The Israeli army has begun pulling out of many cities, including Nablus. As the military siege eases, more and more people are venturing out to look at what has become of their homes, their communities and their lives.

Israeli officials say that by Sunday, most troops will have withdrawn from West Bank cities, with the exception of Bethlehem and Ramallah.

The Balata camp did not suffer as badly as other places. Bulldozers did not level entire blocks of homes as they did in Jenin, burying people under the rubble. Nor did Israelis shoot and kill dozens of Palestinians as in the historic covered marketplace in Nablus.

But houses are pockmarked with holes from bullets and tank shells. A tank flattened the new car-repair shop in front of Khazaran's makeshift house. The street is gouged. Walls from other buildings are ripped off or on the verge of collapse.

All prospects for the future seem to have vanished.

Yesterday, storefronts were locked tight and the camp was virtually empty, save for the few brave souls who spent the day dodging the army vehicles and Israeli soldiers patrolling the streets.

At the entrance to Nablus, just beyond Balata, a tank blocked an intersection and a lone Israeli soldier crouched in a doorway and opened fire up the street, apparently to warn curfew-breakers to go inside.

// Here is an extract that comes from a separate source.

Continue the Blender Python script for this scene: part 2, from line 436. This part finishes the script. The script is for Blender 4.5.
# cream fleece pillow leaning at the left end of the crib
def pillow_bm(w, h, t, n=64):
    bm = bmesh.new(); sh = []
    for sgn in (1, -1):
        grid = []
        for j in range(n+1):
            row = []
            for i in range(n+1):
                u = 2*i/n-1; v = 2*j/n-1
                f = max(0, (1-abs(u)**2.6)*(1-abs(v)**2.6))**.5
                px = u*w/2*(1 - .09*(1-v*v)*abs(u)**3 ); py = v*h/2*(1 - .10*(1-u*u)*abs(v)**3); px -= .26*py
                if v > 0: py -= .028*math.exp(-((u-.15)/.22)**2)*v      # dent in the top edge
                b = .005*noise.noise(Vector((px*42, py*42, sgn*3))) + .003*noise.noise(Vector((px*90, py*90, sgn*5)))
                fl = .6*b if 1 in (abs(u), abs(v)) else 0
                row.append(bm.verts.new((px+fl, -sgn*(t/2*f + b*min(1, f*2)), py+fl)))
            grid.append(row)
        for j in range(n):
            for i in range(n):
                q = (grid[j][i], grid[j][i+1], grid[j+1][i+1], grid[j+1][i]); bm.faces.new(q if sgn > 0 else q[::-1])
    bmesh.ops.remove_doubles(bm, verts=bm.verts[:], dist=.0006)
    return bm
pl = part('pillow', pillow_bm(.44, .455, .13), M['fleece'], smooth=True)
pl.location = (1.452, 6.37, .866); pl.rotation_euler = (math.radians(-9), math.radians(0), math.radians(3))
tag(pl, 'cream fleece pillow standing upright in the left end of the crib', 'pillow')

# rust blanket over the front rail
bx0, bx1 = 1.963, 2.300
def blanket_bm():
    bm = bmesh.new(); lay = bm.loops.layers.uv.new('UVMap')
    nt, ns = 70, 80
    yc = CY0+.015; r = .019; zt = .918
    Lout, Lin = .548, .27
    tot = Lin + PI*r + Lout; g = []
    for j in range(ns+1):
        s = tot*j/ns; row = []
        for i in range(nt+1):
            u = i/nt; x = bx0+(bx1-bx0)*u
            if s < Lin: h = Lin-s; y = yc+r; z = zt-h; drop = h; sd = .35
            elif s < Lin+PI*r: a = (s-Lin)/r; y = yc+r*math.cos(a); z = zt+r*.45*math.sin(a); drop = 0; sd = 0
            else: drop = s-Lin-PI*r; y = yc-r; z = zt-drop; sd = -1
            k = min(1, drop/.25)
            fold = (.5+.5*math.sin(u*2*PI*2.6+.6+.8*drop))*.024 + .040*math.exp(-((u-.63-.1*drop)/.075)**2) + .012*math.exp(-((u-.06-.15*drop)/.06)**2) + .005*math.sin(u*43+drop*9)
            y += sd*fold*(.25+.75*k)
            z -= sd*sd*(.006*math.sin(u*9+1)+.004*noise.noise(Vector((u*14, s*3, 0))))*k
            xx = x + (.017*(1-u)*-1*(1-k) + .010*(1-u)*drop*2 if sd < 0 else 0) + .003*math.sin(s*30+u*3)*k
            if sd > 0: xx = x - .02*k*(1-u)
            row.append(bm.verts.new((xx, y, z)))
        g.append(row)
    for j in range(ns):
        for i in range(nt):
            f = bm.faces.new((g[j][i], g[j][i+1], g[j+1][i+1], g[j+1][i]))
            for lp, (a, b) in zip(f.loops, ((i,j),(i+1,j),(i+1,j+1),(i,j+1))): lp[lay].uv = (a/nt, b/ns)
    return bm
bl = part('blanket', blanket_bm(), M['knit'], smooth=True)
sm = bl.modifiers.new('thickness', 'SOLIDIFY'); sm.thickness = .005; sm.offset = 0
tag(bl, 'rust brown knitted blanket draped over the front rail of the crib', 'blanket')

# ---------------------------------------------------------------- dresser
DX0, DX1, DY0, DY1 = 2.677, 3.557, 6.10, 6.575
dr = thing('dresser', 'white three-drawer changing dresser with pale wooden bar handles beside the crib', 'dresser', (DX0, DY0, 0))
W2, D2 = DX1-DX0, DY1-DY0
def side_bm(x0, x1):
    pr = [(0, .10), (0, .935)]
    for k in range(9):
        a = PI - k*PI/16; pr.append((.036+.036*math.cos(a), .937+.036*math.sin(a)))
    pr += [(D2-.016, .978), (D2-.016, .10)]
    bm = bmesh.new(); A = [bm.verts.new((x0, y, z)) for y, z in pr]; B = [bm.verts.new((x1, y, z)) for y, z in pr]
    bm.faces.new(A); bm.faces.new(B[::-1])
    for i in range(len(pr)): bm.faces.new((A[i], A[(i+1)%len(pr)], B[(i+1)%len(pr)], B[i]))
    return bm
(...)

Nearby, a Palestinian ambulance, its bullet-shattered back window covered with cardboard, sat idling. Three paramedics sat on the curb, waiting for the soldier to stop shooting and resume inspecting their van so it could proceed.

Up another street, a group of men, old and young, slowly walked back into the city. They were among the hundreds detained by the Israeli army, held for days and questioned about alleged links to militant groups before finally being sent home.

They entered Nablus holding white flags of surrender, so other soldiers would know they were not violating the curfew. Blindfolds that Israeli soldiers had forced them to wear were pulled down around their necks, a trophy for being temporary prisoners of war.

For Balata, this latest invasion was its second in two months. On Feb. 28, Israeli troops stormed the 1.5-square- mile camp, regarded as a militant stronghold for the Aqsa Martyrs Brigades in the West Bank. The military operation was regarded as a historic first; never before had Israel's army dared send troops into the narrow confines of a crowded refugee camp. Balata is the largest in population in the West Bank, with 20,000 residents. About two dozen people were killed.

This time, soldiers merely passed through Balata on their way to Nablus. Still, fighting was intense, as Palestinian gunmen desperately tried to stop the army's advance into the heart of the West Bank's largest city.

The Khazarans live on the western edge of the camp, along the main road that leads to Nablus, where the once-vibrant commercial center is now in ruins. They have a front-row seat for the parade of Israeli tanks, armored personnel carriers and jeeps that stream in and out of the city.

Their home is nothing more than corrugated metal nailed to tree limbs pounded into the dirt. Concrete has been poured haphazardly in spots, forming a hard floor for two rain-soaked couches. The children sleep on the ground, under a tent.

Bullet holes run the length of the makeshift metal walls and roofing sheets, evidence of the initial Israeli assault on the city. Khazaran said she huddled with her family in the center of their home to avoid being struck.

The family survives by eating lentil soup; like many refugees, they live on small stipends from the United Nations. Water in the nearly empty bullet-riddled tank is used three times before being dumped - for bathing, for cleaning dishes and, last, for washing clothes.

The youngest son, Mo'Ath, 8, spends most of his days picking through the rubble. He is in second grade, but has not been to class in more than two weeks because of the Israeli incursion. Yesterday, he wore faded jeans and a bright red sweat shirt with three bears on the front.

His small world is shaped by events that swirl around him. Mo'Ath answers quickly when asked what he wants to be when he grows up.

"A fighter," he said without considering an alternative, "because the Israelis are bad."

On his final day of school before the tanks rumbled through Balata, Mo'Ath's teacher called him to the chalkboard to practice writing. She told him to write the Arabic equivalent of the letter M.

He wrote, "M-16" - the assault rifle carried by Israeli soldiers.